После ещё нескольких дней мытарств мы вышли на другую уже железнодорожную линию и на ближайшей станции сели в эшелон, направлявшийся на восток. Первая большая остановка была на ст. Дно (приблизительно 80 км от Сошихино); там мы пережили ещё одну бомбёжку, правда, без потерь. Там же нас покормили в невиданном раньше заведении—фабрике-кухне (нечто вроде огромной столовой). Началось наше вынужденное путешествие вглубь страны. Было интересно видеть новые места, станции с неизвестными названиями, но по отрывочным знаниям мы пытались определить примерный маршрут, который, как оказалось, закончился где-то в Татарстане восточнее города Казань. В дороге мы, конечно, недоедали, но надо признать, что обычно люди могли в пути получить элементарное пропитание; система продпунктов функционировала исправно (за исключением чрезвычайных ситуаций), как и противоэпидемическая служба, что было важно, так как люди в основном ехали в «телячьих» вагонах. На всех остановках были небольшие постройки («кубовые») с вывеской «Кипяток», куда, с известным риском опоздать на свой эшелон, бежал народ набирать кипяток. Позже шутили, что иностранцы долго не могли понять, почему каждая станция в России называется «Кипяток».

 

3.2 В ТАТАРСТАНЕ

 

В конце июля нас высадили на какой-то остановке, и после непродолжительного перехода мы очутились в татарской деревне Большие Менгеры. Нас разместили в здании школы, и это стало нашим детдомом. Директором стала Александра Арне, которая руководила нами, начиная с 22 июня в Кроте, и во многом благодаря которой мы уцелели во время нашей вынужденной одиссеи. И в дальнейшем детдом сравнительно успешно функционировал в сложнейшей обстановке трагичных событий войны. Хотел бы здесь воздать ей должное, от неё потребовались нелегкие решения, и здесь, как и везде, полностью проявились её принципиальная строгость, талант руководителя и педагога, заботливость и распорядительность, любовь к детям.
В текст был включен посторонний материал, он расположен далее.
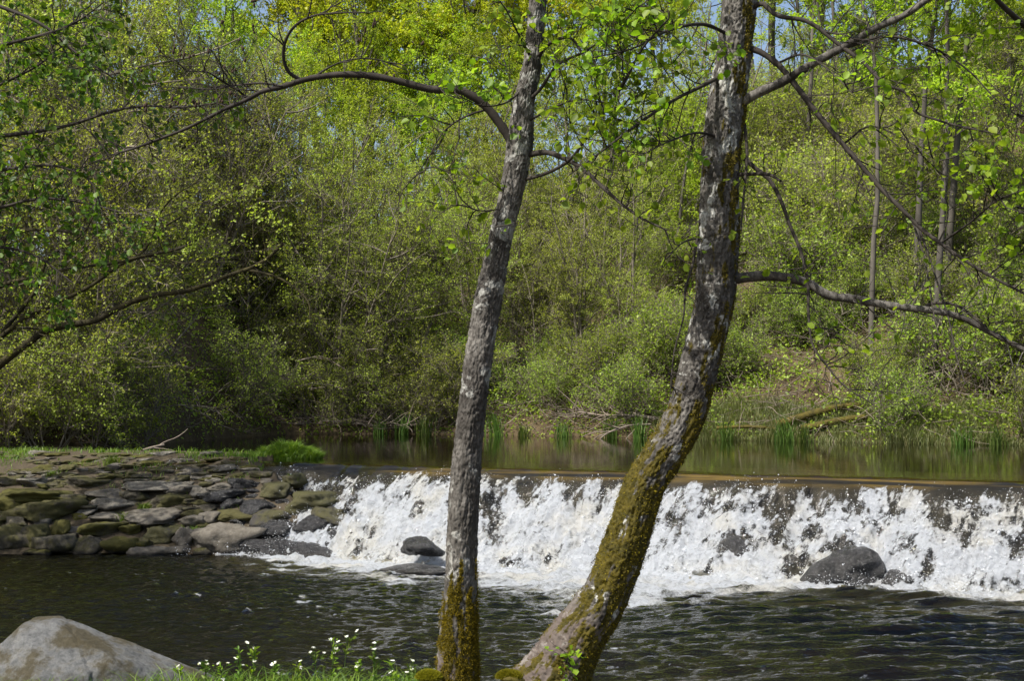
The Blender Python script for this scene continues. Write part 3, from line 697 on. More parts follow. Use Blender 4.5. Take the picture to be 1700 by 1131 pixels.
bA([(888, 100), (915, 70), (945, 62), (968, 90), (985, 118)], 6.6, .011, .004, 60, twigs=9, leaves=4, tl=(.1, .35), t0=.3)
bA([(873, 170), (895, 150), (925, 108), (970, 85), (1020, 50), (1060, 10)], 6.4, .009, .003, 61, twigs=14, leaves=5, tl=(.12, .4), t0=.15)
bA([(870, 205), (905, 185), (960, 165), (1010, 172), (1060, 185)], 6.5, .007, .002, 62, twigs=14, leaves=4, tl=(.12, .4), t0=.15)
bA([(862, 300), (900, 290), (940, 270), (990, 200), (1035, 140), (1065, 82), (1112, 28)], 6.2, .009, .004, 63, twigs=16, leaves=4, tl=(.12, .4), t0=.2)
bA([(866, 150), (840, 170), (800, 175), (765, 160)], 6.6, .006, .002, 64, twigs=8, leaves=4, tl=(.1, .3))
bA([(840, 345), (800, 350), (760, 340), (720, 362)], 6.6, .004, .0015, 65, twigs=7, leaves=3, tl=(.1, .25))
for j, (x1, y1, dd) in enumerate([(760, -260, 6.2), (1020, -240, 6.0), (840, -420, 7.6), (1000, -430, 7.4)]):
    bA([(898, -110 - 50 * j), ((898 + x1) / 2, (y1 - 110 - 50 * j) / 2 - 20), (x1, y1)], dd, .013, .004, 70 + j, twigs=14, leaves=4, tl=(.15, .5))

DB = 7.1
baseB = P(905, 1160, DB)
tB = thing("alder_tree", baseB, "thicker leaning alder with curved trunk coated in olive moss low down", "tree")
rowsB = [(880, 1190, 150), (918, 1131, 118), (958, 1060, 88), (1000, 999, 76), (1040, 903, 70), (1074, 800, 62), (1105, 750, 62), (1133, 700, 62), (1160, 605, 62), (1186, 500, 62), (1192, 400, 64), (1195, 283, 60), (1205, 177, 62), (1221, 71, 53), (1228, 0, 52), (1236, -120, 46), (1246, -330, 34), (1254, -640, 12)]
near_trunk(rowsB, DB, 1000, 110, 5,
   lambda y, o, w_, n: np.maximum(1.2 * sstep(680, 790, y + 60 * w_) * (1 - sstep(985, 1050, y - 60 * o[:, 0] + 40 * w_) * (o[:, 0] < 0.35)) * (0.72 + 0.6 * n), 0.52 + 0.75 * n - 0.25 * (y < 680) + 0.22 * o[:, 0] - 0.12 * sstep(400, 0, y) * 0),
   lambda y, o: 0.75 * sstep(1000, 1050, y), tB, baseB)
def bB(rows, d1, r0, r1, seed, **k): near_branch(rows, DB, d1, r0, r1, tB, baseB, seed, **k)
bB([(1215, 190), (1240, 165), (1300, 135), (1350, 105), (1405, 75), (1450, 48), (1500, 25), (1550, -8), (1640, -60)], 6.5, .025, .012, 81, twigs=8, leaves=0, t0=.15, tl=(.12, .4), mat="bark_near")
bB([(1225, 75), (1258, 84), (1290, 105), (1320, 140), (1350, 180), (1400, 240), (1430, 275), (1460, 310), (1500, 350), (1530, 380), (1570, 410), (1630, 450), (1715, 495)], 6.3, .017, .006, 82, twigs=28, leaves=2, droop=.06, t0=.15, tl=(.12, .4))
bB([(1513, 362), (1535, 430), (1550, 520), (1558, 556)], 6.5, .006, .002, 83, twigs=3, leaves=0, tl=(.05, .15))
bB([(1525, 375), (1550, 450), (1575, 530), (1590, 600), (1603, 638)], 6.45, .006, .002, 84, twigs=3, leaves=0, tl=(.05, .2))
bB([(1235, 30), (1265, 5), (1285, 22), (1340, 35), (1395, 75), (1430, 100), (1470, 140), (1505, 155), (1515, 180), (1560, 200), (1620, 215), (1660, 222)], 6.4, .013, .004, 85, twigs=20, leaves=3, t0=.15, tl=(.12, .45))
bB([(1212, 464), (1235, 461), (1270, 458), (1310, 462), (1340, 470), (1375, 490), (1420, 497), (1480, 508), (1540, 515), (1590, 525), (1640, 550), (1715, 588)], 6.7, .028, .011, 86, twigs=17, leaves=1, t0=.3, tl=(.1, .35), mat="bark_near")
bB([(1530, 515), (1545, 505), (1565, 503), (1590, 508), (1622, 532), (1660, 562), (1705, 575)], 6.5, .009, .004, 87, twigs=8, leaves=1, tl=(.1, .4))
bB([(1215, 248), (1235, 262), (1255, 280), (1275, 296), (1295, 330), (1310, 370), (1330, 420), (1340, 460), (1343, 530), (1350, 575), (1375, 610), (1395, 635), (1450, 672)], 6.6, .012, .003, 88, twigs=20, leaves=1, t0=.35, tl=(.1, .4))
bB([(1215, 290), (1245, 289), (1278, 290), (1296, 300)], 6.8, .011, .007, 89, twigs=2, leaves=2, tl=(.1, .2))
bB([(1343, 545), (1370, 545), (1387, 550), (1390, 556), (1376, 570), (1364, 588)], 6.7, .005, .002, 90, twigs=4, leaves=2, tl=(.1, .3))
bB([(1172, 372), (1160, 392), (1150, 440), (1138, 480), (1135, 525), (1120, 580), (1112, 665)], 6.8, .008, .002, 91, twigs=6, leaves=0, tl=(.05, .25))
bB([(1155, 396), (1135, 402), (1120, 415), (1106, 431)], 6.7, .005, .002, 92, twigs=3, leaves=1, tl=(.05, .2))
bB([(1236, 205), (1240, 255), (1236, 310), (1230, 382)], 6.8, .009, .004, 93, twigs=5, leaves=1, tl=(.1, .25))
bB([(1208, 120), (1170, 140), (1120, 165), (1060, 205), (1000, 250), (945, 290)], 6.1, .011, .003, 94, twigs=22, leaves=5, t0=.1, tl=(.12, .45))
bB([(1215, 60), (1170, 40), (1110, 50), (1050, 80), (985, 95)], 6.2, .010, .003, 95, twigs=22, leaves=5, t0=.1, tl=(.12, .45))
bB([(1200, 230), (1160, 220), (1110, 235), (1060, 260)], 6.3, .007, .002, 96, twigs=10, leaves=4, t0=.1, tl=(.12, .4))
bB([(1022, 155), (1019, 200), (1020, 250), (1016, 290)], 6.3, .005, .002, 97, twigs=4, leaves=2, tl=(.08, .25))
bB([(1400, 80), (1470, 60), (1540, 75), (1600, 110), (1660, 170), (1700, 200)], 6.8, .008, .003, 98, twigs=14, leaves=4, tl=(.15, .4))
bB([(1560, 405), (1610, 370), (1660, 330), (1720, 310)], 6.0, .006, .002, 99, twigs=14, leaves=5, tl=(.15, .4))
bB([(1400, 240), (1440, 210), (1500, 230), (1560, 270)], 6.1, .006, .002, 100, twigs=12, leaves=4, tl=(.1, .35))
bB([(1290, 105), (1330, 90), (1380, 120), (1420, 160)], 6.2, .006, .002, 101, twigs=7, leaves=2, tl=(.1, .35))
for j, (x1, y1, dd) in enumerate([(1100, -250, 6.2), (1420, -240, 6.0), (1160, -420, 7.8), (1360, -430, 7.6), (1040, -130, 5.9), (1480, -120, 7.6)]):
    bB([(1240, -90 - 50 * j if j < 4 else -60), ((1240 + x1) / 2, (y1 - 110) / 2 - 30), (x1, y1)], dd, .014, .004, 110 + j, twigs=14, leaves=4, tl=(.15, .5))
sp = thing("root_sprout", P(945, 1131, 6.95), "tiny bright green sprout on the leaning trunk's foot", "sprout")
near_branch([(942, 1135), (947, 1110), (944, 1090)], 6.98, 6.93, .003, .001, sp, P(945, 1131, 6.95), 120, twigs=5, leaves=3, tl=(.03, .07), leafL=.035, name="stem", up=.6)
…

Ей помогали и другие педагоги, помню только доброго учителя Бумбиерса, дочь которого не пережила ту жуткую зиму 1941/42 года. Несколько облегчали жизнь забота Латвийского правительства в эвакуации, но в целом зимой было голодно и холодно. Легче было после нашего прибытия в начале осени, когда нас посылали помогать колхозникам в уборке картофеля.

Той же осенью мы провожали старших товарищей, среди них ещё совсем молодых девушек и парней, в основном добровольцами отправлявшихся в армию. Был среди них и мой друг Аркадий Акерблум, которому едва исполнилось 16 лет.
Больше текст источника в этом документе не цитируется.